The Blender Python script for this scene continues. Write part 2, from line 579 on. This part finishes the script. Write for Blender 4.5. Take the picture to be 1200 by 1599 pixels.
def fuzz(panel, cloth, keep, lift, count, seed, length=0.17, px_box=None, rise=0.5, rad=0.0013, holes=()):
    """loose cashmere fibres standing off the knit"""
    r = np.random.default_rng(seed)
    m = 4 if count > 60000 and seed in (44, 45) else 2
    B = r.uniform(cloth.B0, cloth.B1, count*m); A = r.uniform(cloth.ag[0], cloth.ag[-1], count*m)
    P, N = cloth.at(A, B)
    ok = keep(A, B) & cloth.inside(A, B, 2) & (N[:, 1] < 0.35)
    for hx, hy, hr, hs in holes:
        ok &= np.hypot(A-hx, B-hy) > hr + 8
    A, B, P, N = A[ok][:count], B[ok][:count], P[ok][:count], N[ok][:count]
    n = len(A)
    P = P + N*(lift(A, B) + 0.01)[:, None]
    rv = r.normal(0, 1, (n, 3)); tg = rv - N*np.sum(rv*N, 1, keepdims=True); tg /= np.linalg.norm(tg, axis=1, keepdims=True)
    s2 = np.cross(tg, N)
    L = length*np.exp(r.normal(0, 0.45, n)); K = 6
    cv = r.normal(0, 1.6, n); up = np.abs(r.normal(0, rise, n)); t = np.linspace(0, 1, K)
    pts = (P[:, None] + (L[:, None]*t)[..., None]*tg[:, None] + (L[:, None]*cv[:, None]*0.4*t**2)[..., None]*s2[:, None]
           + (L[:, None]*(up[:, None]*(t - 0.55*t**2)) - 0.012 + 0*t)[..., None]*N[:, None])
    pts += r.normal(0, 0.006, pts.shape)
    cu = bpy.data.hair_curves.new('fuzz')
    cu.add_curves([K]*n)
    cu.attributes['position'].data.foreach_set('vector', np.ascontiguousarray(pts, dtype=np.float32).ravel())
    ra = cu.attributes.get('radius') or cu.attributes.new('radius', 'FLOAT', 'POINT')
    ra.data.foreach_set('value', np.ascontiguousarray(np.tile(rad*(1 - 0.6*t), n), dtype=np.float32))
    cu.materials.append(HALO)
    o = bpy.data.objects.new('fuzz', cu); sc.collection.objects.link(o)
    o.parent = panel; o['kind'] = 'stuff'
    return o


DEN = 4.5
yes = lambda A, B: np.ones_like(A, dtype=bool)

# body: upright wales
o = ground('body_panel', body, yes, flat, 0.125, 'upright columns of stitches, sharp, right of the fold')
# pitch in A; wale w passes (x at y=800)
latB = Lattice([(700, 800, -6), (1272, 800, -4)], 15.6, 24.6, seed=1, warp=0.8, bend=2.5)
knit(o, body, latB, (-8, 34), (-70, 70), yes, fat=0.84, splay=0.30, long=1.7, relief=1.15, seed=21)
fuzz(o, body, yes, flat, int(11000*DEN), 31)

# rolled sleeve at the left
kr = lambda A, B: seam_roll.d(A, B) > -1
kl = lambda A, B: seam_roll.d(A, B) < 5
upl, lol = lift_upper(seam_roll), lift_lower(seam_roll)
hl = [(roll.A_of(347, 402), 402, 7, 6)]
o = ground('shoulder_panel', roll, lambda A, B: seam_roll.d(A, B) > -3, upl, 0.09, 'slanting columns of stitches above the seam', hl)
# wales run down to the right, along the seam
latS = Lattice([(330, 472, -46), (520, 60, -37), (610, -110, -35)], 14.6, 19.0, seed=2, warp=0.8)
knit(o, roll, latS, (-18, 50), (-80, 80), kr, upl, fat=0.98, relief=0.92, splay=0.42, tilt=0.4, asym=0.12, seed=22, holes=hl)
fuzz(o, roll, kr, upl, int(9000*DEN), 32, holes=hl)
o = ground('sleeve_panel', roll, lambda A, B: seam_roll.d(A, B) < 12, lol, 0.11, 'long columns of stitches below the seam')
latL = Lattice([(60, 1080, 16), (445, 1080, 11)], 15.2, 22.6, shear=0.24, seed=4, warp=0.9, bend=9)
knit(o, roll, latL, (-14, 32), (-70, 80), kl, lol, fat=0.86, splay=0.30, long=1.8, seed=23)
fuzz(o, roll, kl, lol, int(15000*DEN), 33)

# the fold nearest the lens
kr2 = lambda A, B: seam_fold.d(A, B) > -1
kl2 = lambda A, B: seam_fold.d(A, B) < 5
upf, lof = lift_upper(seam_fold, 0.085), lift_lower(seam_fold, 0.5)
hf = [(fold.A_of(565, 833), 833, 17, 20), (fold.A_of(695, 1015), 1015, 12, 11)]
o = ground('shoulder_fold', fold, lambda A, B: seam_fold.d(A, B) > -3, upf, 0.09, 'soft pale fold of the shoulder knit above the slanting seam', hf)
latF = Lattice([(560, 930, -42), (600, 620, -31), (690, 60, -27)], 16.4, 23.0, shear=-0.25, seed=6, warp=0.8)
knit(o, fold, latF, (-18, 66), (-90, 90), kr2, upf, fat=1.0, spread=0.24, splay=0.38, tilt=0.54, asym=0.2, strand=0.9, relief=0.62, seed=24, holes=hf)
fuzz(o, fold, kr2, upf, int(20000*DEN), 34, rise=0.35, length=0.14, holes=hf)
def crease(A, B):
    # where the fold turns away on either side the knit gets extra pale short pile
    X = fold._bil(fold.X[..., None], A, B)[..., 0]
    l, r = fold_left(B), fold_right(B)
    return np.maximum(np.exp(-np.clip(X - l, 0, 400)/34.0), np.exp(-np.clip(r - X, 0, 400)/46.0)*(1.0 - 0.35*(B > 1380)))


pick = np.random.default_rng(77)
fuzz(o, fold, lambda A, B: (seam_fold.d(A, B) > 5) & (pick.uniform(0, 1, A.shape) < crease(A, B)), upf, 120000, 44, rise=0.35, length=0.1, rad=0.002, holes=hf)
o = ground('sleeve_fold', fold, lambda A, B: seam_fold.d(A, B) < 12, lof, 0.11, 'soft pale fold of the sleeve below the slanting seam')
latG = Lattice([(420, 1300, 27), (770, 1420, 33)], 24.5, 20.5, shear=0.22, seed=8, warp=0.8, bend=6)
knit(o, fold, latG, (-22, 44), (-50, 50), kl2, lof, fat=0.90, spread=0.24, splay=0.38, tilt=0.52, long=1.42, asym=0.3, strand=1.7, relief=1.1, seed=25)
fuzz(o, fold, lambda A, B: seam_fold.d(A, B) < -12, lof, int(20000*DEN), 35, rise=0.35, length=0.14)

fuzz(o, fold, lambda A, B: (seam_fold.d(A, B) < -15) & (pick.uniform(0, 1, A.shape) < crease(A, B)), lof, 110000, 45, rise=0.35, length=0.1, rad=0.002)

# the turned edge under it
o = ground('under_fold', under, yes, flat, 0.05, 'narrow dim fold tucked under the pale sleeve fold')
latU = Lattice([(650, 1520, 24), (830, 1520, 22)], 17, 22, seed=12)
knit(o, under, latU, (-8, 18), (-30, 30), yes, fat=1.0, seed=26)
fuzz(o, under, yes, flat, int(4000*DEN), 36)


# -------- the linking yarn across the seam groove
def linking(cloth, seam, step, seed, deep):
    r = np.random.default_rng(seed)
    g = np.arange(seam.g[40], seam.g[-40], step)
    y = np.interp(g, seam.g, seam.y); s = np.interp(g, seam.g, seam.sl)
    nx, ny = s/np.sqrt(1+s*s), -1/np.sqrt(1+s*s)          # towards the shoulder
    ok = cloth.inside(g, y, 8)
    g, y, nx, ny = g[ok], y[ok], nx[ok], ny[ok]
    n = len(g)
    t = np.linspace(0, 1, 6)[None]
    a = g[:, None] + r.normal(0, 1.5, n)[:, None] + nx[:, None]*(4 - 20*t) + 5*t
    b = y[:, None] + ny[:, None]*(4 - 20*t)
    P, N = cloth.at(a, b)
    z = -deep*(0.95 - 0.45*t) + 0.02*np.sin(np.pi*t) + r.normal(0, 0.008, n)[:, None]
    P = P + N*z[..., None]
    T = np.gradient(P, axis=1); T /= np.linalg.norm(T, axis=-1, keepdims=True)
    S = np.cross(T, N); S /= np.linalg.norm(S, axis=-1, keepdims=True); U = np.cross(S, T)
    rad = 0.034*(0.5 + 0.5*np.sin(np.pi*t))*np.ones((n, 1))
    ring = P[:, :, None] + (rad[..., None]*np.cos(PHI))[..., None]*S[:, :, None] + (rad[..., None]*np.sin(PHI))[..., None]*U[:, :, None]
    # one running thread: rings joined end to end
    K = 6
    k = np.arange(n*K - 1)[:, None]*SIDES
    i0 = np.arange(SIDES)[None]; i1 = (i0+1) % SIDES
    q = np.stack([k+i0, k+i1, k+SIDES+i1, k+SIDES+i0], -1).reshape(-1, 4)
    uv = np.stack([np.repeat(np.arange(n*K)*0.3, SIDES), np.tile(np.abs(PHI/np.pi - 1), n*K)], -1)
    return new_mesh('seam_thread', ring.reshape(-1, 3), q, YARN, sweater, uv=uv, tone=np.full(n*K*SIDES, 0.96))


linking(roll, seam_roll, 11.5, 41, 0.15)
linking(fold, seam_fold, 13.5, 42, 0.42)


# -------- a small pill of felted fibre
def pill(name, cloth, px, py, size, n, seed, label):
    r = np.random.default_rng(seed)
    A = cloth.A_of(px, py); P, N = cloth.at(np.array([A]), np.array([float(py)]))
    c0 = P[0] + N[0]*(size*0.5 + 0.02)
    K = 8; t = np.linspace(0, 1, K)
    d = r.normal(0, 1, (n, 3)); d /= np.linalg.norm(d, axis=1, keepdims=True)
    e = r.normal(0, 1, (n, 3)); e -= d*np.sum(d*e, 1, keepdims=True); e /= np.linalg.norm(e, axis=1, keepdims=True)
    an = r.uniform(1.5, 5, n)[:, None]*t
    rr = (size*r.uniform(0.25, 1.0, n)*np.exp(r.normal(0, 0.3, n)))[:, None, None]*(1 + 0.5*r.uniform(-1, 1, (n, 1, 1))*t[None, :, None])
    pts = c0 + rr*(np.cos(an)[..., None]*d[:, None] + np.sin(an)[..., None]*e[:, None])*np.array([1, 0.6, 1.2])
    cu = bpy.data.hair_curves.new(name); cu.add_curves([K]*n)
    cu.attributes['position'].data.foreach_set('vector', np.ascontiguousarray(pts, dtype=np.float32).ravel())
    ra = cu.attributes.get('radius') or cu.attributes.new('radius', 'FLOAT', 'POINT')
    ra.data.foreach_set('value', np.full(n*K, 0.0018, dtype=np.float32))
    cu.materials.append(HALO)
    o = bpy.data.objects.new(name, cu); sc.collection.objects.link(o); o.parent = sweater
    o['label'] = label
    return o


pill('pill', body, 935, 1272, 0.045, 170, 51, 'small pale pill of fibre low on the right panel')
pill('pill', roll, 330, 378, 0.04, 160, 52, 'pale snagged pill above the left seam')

» BRIEF: Write out exactly, please, the lines beginning at the start of the material and ending with the line that holds "yes = lambda", both included.

» ANSWER FOR THIS EXERCISE:
The Blender Python script for this scene continues. Write part 2, from line 579 on. This part finishes the script. Write for Blender 4.5. Take the picture to be 1200 by 1599 pixels.
def fuzz(panel, cloth, keep, lift, count, seed, length=0.17, px_box=None, rise=0.5, rad=0.0013, holes=()):
    """loose cashmere fibres standing off the knit"""
    r = np.random.default_rng(seed)
    m = 4 if count > 60000 and seed in (44, 45) else 2
    B = r.uniform(cloth.B0, cloth.B1, count*m); A = r.uniform(cloth.ag[0], cloth.ag[-1], count*m)
    P, N = cloth.at(A, B)
    ok = keep(A, B) & cloth.inside(A, B, 2) & (N[:, 1] < 0.35)
    for hx, hy, hr, hs in holes:
        ok &= np.hypot(A-hx, B-hy) > hr + 8
    A, B, P, N = A[ok][:count], B[ok][:count], P[ok][:count], N[ok][:count]
    n = len(A)
    P = P + N*(lift(A, B) + 0.01)[:, None]
    rv = r.normal(0, 1, (n, 3)); tg = rv - N*np.sum(rv*N, 1, keepdims=True); tg /= np.linalg.norm(tg, axis=1, keepdims=True)
    s2 = np.cross(tg, N)
    L = length*np.exp(r.normal(0, 0.45, n)); K = 6
    cv = r.normal(0, 1.6, n); up = np.abs(r.normal(0, rise, n)); t = np.linspace(0, 1, K)
    pts = (P[:, None] + (L[:, None]*t)[..., None]*tg[:, None] + (L[:, None]*cv[:, None]*0.4*t**2)[..., None]*s2[:, None]
           + (L[:, None]*(up[:, None]*(t - 0.55*t**2)) - 0.012 + 0*t)[..., None]*N[:, None])
    pts += r.normal(0, 0.006, pts.shape)
    cu = bpy.data.hair_curves.new('fuzz')
    cu.add_curves([K]*n)
    cu.attributes['position'].data.foreach_set('vector', np.ascontiguousarray(pts, dtype=np.float32).ravel())
    ra = cu.attributes.get('radius') or cu.attributes.new('radius', 'FLOAT', 'POINT')
    ra.data.foreach_set('value', np.ascontiguousarray(np.tile(rad*(1 - 0.6*t), n), dtype=np.float32))
    cu.materials.append(HALO)
    o = bpy.data.objects.new('fuzz', cu); sc.collection.objects.link(o)
    o.parent = panel; o['kind'] = 'stuff'
    return o


DEN = 4.5
yes = lambda A, B: np.ones_like(A, dtype=bool)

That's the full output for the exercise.